(INSTRUCTION): Give only the number of lines that contain the word "follow".

··· INFORMATION SHOWN

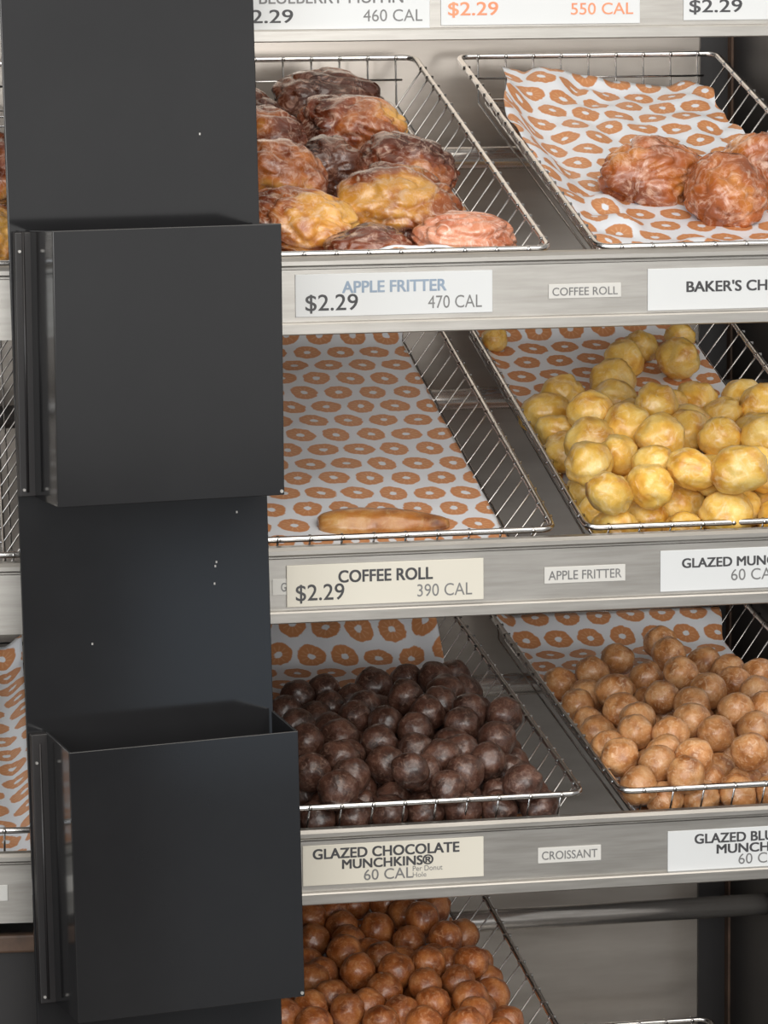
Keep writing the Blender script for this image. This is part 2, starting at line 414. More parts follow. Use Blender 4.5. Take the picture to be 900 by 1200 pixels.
# ------------------------------------------------------------------ paper liners
def liner(key, label, u0, u1, v0, v1, hf, nu=44, nv=60, edge=None, rot=0.0, seed=0):
    """sheet laid in the basket; hf(u, v) is its height above the basket floor"""
    vs, fs, uvs = [], [], []
    for j in range(nv + 1):
        for i in range(nu + 1):
            a, b = i / nu, j / nv
            vv = v0 + (v1 - v0) * b
            l, r = (u0, u1) if edge is None else edge(b)
            uu = l + (r - l) * a
            w = -H + 0.0022 + hf(uu, vv, a, b)
            # follow the flared sides of the basket
            lim = FL * max(0.0, min(1.0, -w / H)) + 0.0018
            uu2 = min(max(uu, lim), W - lim)
            lv = FL * 0.6 * max(0.0, min(1.0, -w / H)) + 0.002
            vv2 = min(max(vv, lv), D - lv)
            vs.append((uu2, vv2, w))
            x, y = uu + 0.31 * seed, vv + 0.17 * seed
            uvs.append((x * math.cos(rot) - y * math.sin(rot) + 2, x * math.sin(rot) + y * math.cos(rot) + 2))
    for j in range(nv):
        for i in range(nu):
            q = j * (nu + 1) + i
            fs.append((q, q + 1, q + nu + 2, q + nu + 1))
    me = bpy.data.meshes.new('paper_liner'); me.from_pydata(vs, [], fs); me.update()
    me.materials.append(PAPER)
    lay = me.uv_layers.new(name='sheet')
    for lp in me.loops: lay.data[lp.index].uv = uvs[lp.vertex_index]
    me.polygons.foreach_set('use_smooth', [True] * len(me.polygons))
    o = bpy.data.objects.new('paper_liner', me); COL.objects.link(o)
    o.matrix_basis = BK[key].matrix_basis.copy()
    sm = o.modifiers.new('thickness', 'SOLIDIFY'); sm.thickness = 0.0002; sm.offset = 1
    tag(o, label, 'paper', 'printed paper liners')
    return o

def nz(x, y, s, seed=0.0): return noise.noise(Vector((x * s, y * s, seed)))
sst = lambda a, b, x: (lambda t: t * t * (3 - 2 * t))(min(1, max(0, (x - a) / (b - a))))
liner('2L', 'flat doughnut-printed paper under the lone pastry stick', 0.016, 0.219, 0.010, 0.474,
      lambda u, v, a, b: 0.0012 + 0.0012 * abs(nz(u, v, 30, 1)) + 0.0025 * max(0, nz(u * 0.3, v, 22, 5)) + 0.010 * sst(0.45, 0.474, v), rot=0.05, seed=1)
liner('2R', 'doughnut-printed paper beneath the yellow donut holes', 0.010, 0.226, 0.010, 0.474,
      lambda u, v, a, b: 0.0010 + 0.0010 * abs(nz(u, v, 30, 2)) + 0.012 * sst(0.03, 0.0, u) + 0.012 * sst(0.45, 0.474, v), rot=-0.08, seed=2)
liner('3L', 'doughnut-printed paper curling up behind the chocolate donut holes', 0.012, 0.218, 0.006, 0.470,
      lambda u, v, a, b: 0.0010 + 0.030 * sst(0.405, 0.470, v) + 0.004 * sst(0.38, 0.47, v) * nz(u, v, 40, 3) + 0.018 * sst(0.19, 0.22, u) * sst(0.36, 0.45, v), rot=0.1, seed=3)
liner('3R', 'doughnut-printed paper beneath the pale brown donut holes', 0.008, 0.224, 0.006, 0.474,
      lambda u, v, a, b: 0.0010 + 0.014 * sst(0.03, 0.0, u) + 0.016 * sst(0.42, 0.474, v) + 0.001 * nz(u, v, 35, 4) + 0.001, rot=0.0, seed=4)
liner('4L', 'doughnut-printed paper beneath the russet donut holes', 0.010, 0.215, 0.006, 0.474,
      lambda u, v, a, b: 0.0010 + 0.018 * sst(0.42, 0.474, v) + 0.001, rot=0.02, seed=5)
def crumple(u, v, a, b):
    flat = 1 - 0.8 * sst(0.055, 0.075, u) * sst(0.08, 0.10, v) * sst(0.26, 0.24, v)      # pressed flat under the rolls
    h = 0.0015 + (0.004 + 0.012 * abs(nz(u, v, 20, 7))) * sst(0, 0.1, v) * flat
    h += 0.030 * sst(0.045, 0.0, u) * sst(0.02, 0.25, v) * (1 - 0.35 * sst(0.8, 1.0, b))        # runs up the left side wires
    h += 0.016 * sst(0.60, 0.05, a + 0.35 * (1 - b)) * sst(0.28, 0.46, v)
    h += 0.008 * sst(0.60, 0.9, b) * abs(nz(u, v, 26, 9))
    h += 0.010 * sst(0.075, 0.045, v) * abs(nz(u, v, 25, 4))
    return h
liner('1R', 'crumpled doughnut-printed paper with a raised back corner under the amber rolls', 0.02, 0.225, 0.010, 0.474,
      crumple, edge=lambda b: (0.001 + 0.036 * sst(0.62, 1.0, b), 0.226), rot=0.06, seed=6, nu=60, nv=80)
liner('1L', 'pale paper sheet wrinkled along the front of the fritter basket', 0.014, 0.218, 0.006, 0.30,
      lambda u, v, a, b: 0.0015 + (0.020 + 0.018 * sst(0.06, 0.12, u)) * sst(0.05, 0.008, v) * (0.8 + 0.35 * nz(u, v, 22, 8)) + 0.002 * abs(nz(u, v, 30, 8)), rot=0.1, seed=7)
liner('l3', 'doughnut-printed paper in the basket left of the lower black box', 0.012, 0.217, 0.006, 0.474,
      lambda u, v, a, b: 0.0012 + 0.012 * sst(0.44, 0.474, v) + 0.0015 * abs(nz(u, v, 25, 11)) + 0.012 * sst(0.20, 0.22, u), rot=0.35, seed=8)

# ------------------------------------------------------------------ donut holes
HEAPS = {
    'choc': (
        '1328 3008 -134 161 1;1659 3233 -171 136 1;1878 3043 -110 152 1;2082 3248 -163 147 1;896 3000 -153 148 1;'
        '645 2850 -145 149 1;861 2556 -136 139 1;1100 2777 -181 149 1;1414 2176 63 145 1;1850 2572 -74 168 1;'
        '1686 2052 32 151 1;476 2544 -155 148 1;693 2329 -159 148 1;929 1893 12 146 1;1065 2143 -3 144 1;'
        '1731 1481 55 148 1;1859 1747 65 153 1;2113 1597 80 149 1;1507 1765 56 155 1;1346 1479 31 149 1;'
        '1141 1690 23 150 1;385 1618 51 158 1;686 1693 -17 153 1;401 1275 56 147 1;965 1107 77 149 1;'
        '1921 1069 73 153 1;572 781 87 160 1;1374 667 104 149 1;1223 914 69 149 1;934 708 50 155 1;1002 161 206 145 1;'
        '1581 868 65 148 1;297 546 79 155 1;593 424 75 153 1;1720 555 93 150 1;1493 359 80 154 1;1924 691 -44 135 1;'
        '1156 377 80 156 1;1543 1005 -185 145 1;1824 1000 -189 141 1;506 922 -179 151 1;729 728 -176 154 1;'
        '1106 772 -182 148 1;896 964 -186 144 1;852 196 -158 150 1;1229 494 -180 150 1;285 723 -172 158 1;'
        '1444 206 -176 154 1;1736 205 -179 151 1;282 205 -179 151 0;568 203 -182 148 0;696 436 -190 140 0;'
        '1143 206 -175 155 0;1297 126 59 139 0;1904 139 60 154 0;2068 204 -180 150 0;430 141 78 157 0;'
        '424 458 -180 150 0;962 531 -185 145 0;1397 755 -178 152 0;1519 489 -183 147 0;1788 484 -181 149 0;'
        '2068 496 -180 150 0;282 1114 -181 149 0;557 1214 -181 149 0;698 1042 3 145 0;1065 1197 -181 149 0;'
        '1266 1005 -193 137 0;1688 755 -181 149 0;2070 866 -187 143 0;284 1428 -173 157 0;695 1368 38 158 0;'
        '870 1402 -192 138 0;1353 1270 -179 151 0;1596 1233 -17 149 0;1817 1307 -186 144 0;2067 1158 -177 153 0;'
        '281 1774 -183 147 0;566 1498 -191 139 0;931 1676 -182 148 0;1143 1479 -181 149 0;1553 1492 -179 151 0;'
        '1816 1603 -187 143 0;2067 1455 -176 154 0;545 1909 -176 154 0;1135 1889 -187 143 0;1346 1699 -184 146 0;'
        '1506 1949 -180 150 0;1789 1887 -183 147 0;2064 1767 -170 160 0;284 2068 -179 151 0;855 2085 -186 144 0;'
        '1281 2131 -185 145 0;2068 2070 -180 150 0;1240 2432 -166 164 0;1522 2292 -181 149 0;1808 2221 -179 151 0;'
        '2067 2368 -177 153 0;1526 2586 -180 150 0;2063 2801 -166 164 0;'
    ),
    'blue': (
        '289 2989 -183 147 1;265 2316 -148 154 1;277 1729 -171 151 1;170 658 30 153 1;890 3330 -111 144 1;'
        '589 2356 -32 160 1;570 2998 -104 149 1;1001 2808 -113 150 1;866 1889 63 145 1;1373 3689 -104 146 1;'
        '1360 3355 -100 153 1;1232 2573 8 155 1;1616 3152 -124 154 1;1302 2006 45 157 1;1752 2881 -119 154 1;'
        '1675 2432 -53 150 1;1951 2651 -75 155 1;1068 1676 54 153 1;1391 1492 64 149 1;1726 1980 17 154 1;'
        '515 1845 -26 157 1;525 1409 54 151 1;416 1098 67 148 1;673 949 85 154 1;925 1217 94 160 1;1048 936 80 149 1;'
        '1177 428 110 150 1;1474 1216 1 149 1;1681 1564 26 157 1;166 987 -13 140 1;407 386 66 152 1;'
        '370 759 -174 156 1;525 1009 -184 146 1;835 983 -172 158 1;719 414 91 153 1;1132 1023 -183 147 1;'
        '1169 488 -179 151 1;685 732 -188 142 1;1388 681 -183 147 1;862 492 -170 160 1;564 476 -185 145 1;'
        '1023 219 -157 160 1;188 150 -24 156 0;425 223 -182 148 0;721 217 -177 153 0;1640 206 -176 154 0;'
        '1943 206 -177 153 0;281 473 -183 147 0;562 134 61 149 0;1334 207 -174 156 0;1714 505 -172 158 0;'
        '282 1188 -179 151 0;542 651 49 150 0;1027 749 -179 151 0;1427 976 -174 156 0;1738 800 -186 144 0;'
        '375 1459 -188 142 0;702 1256 -179 151 0;990 1291 -187 143 0;1689 1116 -184 146 0;1981 1135 -179 151 0;'
        '652 1550 -177 153 0;943 1569 -186 144 0;1275 1354 -175 155 0;1600 1384 -191 139 0;1885 1425 -177 153 0;'
        '282 2016 -189 141 0;758 1818 -188 142 0;1186 1831 -176 154 0;1419 1647 -182 148 0;1679 1771 -185 145 0;'
        '558 2096 -183 147 0;951 2036 -177 153 0;1502 2001 -180 150 0;1944 1890 -180 150 0;865 2327 -174 156 0;'
        '1209 2172 -184 146 0;1781 2193 -183 147 0;2069 2163 -183 147 0;422 2578 -173 157 0;1402 2396 -174 156 0;'
        '718 2669 -172 158 0;1370 2762 -180 150 0;'
    ),
    'yellow': (
        '296 2491 -139 191 1;502 2813 -132 198 1;523 1926 109 189 1;935 2673 -132 198 1;1012 3054 -133 197 1;'
        '1086 1996 124 187 1;1651 2651 -139 191 1;297 2092 -139 191 1;384 1415 80 204 1;747 1604 105 210 1;'
        '920 1250 168 191 1;1277 1689 31 192 1;1454 1347 112 176 1;1737 2234 -111 193 1;2054 2626 -138 192 1;'
        '1924 1909 -97 185 1;213 815 167 197 1;536 1072 103 181 1;686 652 206 191 1;925 374 292 193 1;'
        '1173 591 130 183 1;1248 178 363 198 1;1541 546 193 199 1;293 995 -148 182 1;575 303 194 182 1;'
        '612 800 -134 196 1;921 583 -138 192 1;1236 817 -146 184 1;1576 954 -140 190 1;296 600 -139 191 1;'
        '1791 1203 195 191 1;2112 2260 -38 198 1;1737 611 -135 195 1;201 166 212 185 0;297 225 -139 191 0;'
        '1189 195 -27 205 0;1658 230 -130 200 0;601 420 -155 175 0;855 212 -164 166 0;1389 490 -146 184 0;'
        '2051 234 -130 200 0;295 1718 -142 188 0;680 1304 -140 190 0;929 1016 -133 197 0;1278 1173 -145 185 0;'
        '1968 979 -136 194 0;818 1920 -132 198 0;1031 1454 -134 196 0;1620 1695 -135 195 0;1704 1328 -143 187 0;'
        '2052 1470 -134 196 0;613 2294 -141 189 0;996 2271 -128 202 0;1392 2039 -118 212 0;1333 2451 -144 186 0;'
        '1270 3591 -155 175 2;1525 3960 -185 145 2;1940 4194 -202 128 2;1745 3561 -144 186 2;285 4262 -213 117 2;'
    ),
    'brown': (
        '1282 3684 -194 136 1;1558 3654 -184 146 1;1954 3510 -180 150 1;1756 3107 -92 154 1;1677 3386 -176 154 1;'
        '827 3344 -124 144 1;1078 3222 -178 144 1;1362 3105 -175 155 1;1596 2883 -188 142 1;1876 2715 -99 154 1;'
        '784 2999 -183 147 1;1057 3513 -178 152 1;953 2492 -58 152 1;1190 2633 -175 152 1;1241 2344 -68 152 1;'
        '1921 1988 29 143 1;1551 2018 22 150 1;1762 2200 -81 148 1;956 1974 19 150 1;1258 1884 41 155 1;'
        '705 2232 -123 147 1;653 2579 -186 144 1;1751 1707 -4 144 1;1436 1591 48 146 1;1096 1593 12 152 1;'
        '636 1558 15 144 1;561 1962 -40 154 1;1767 1362 15 150 1;1442 1305 13 147 1;701 1177 69 141 1;'
        '905 1369 0 149 1;1160 1225 -8 152 1;1738 1071 31 139 1;432 1348 22 154 1;174 1190 47 157 1;392 982 72 150 1;'
        '933 949 50 151 1;1285 944 21 161 1;1599 820 54 155 1;664 1333 -174 156 0;935 1137 -179 151 0;'
        '1356 1132 -193 137 0;1624 1206 -184 146 0;1948 1062 -181 149 0;309 1529 -181 149 0;676 1742 -190 140 0;'
        '895 1577 -192 138 0;1270 1444 -179 151 0;1590 1495 -180 150 0;1897 1535 -182 148 0;2072 1316 -192 138 0;'
        '285 1975 -171 159 0;789 1984 -199 131 0;1082 1810 -184 146 0;1469 1795 -170 160 0;1740 1929 -183 147 0;'
        '2057 1780 -181 149 0;466 2368 -189 141 0;995 2202 -174 156 0;1250 2061 -190 140 0;1486 2221 -180 150 0;'
        '1727 2472 -181 149 0;2071 2078 -188 142 0;1065 2906 -177 153 0;1446 2504 -190 140 0;2070 2359 -186 144 0;'
        '2069 2924 -182 148 0;'
    ),
}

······

(ANSWER BELOW): 2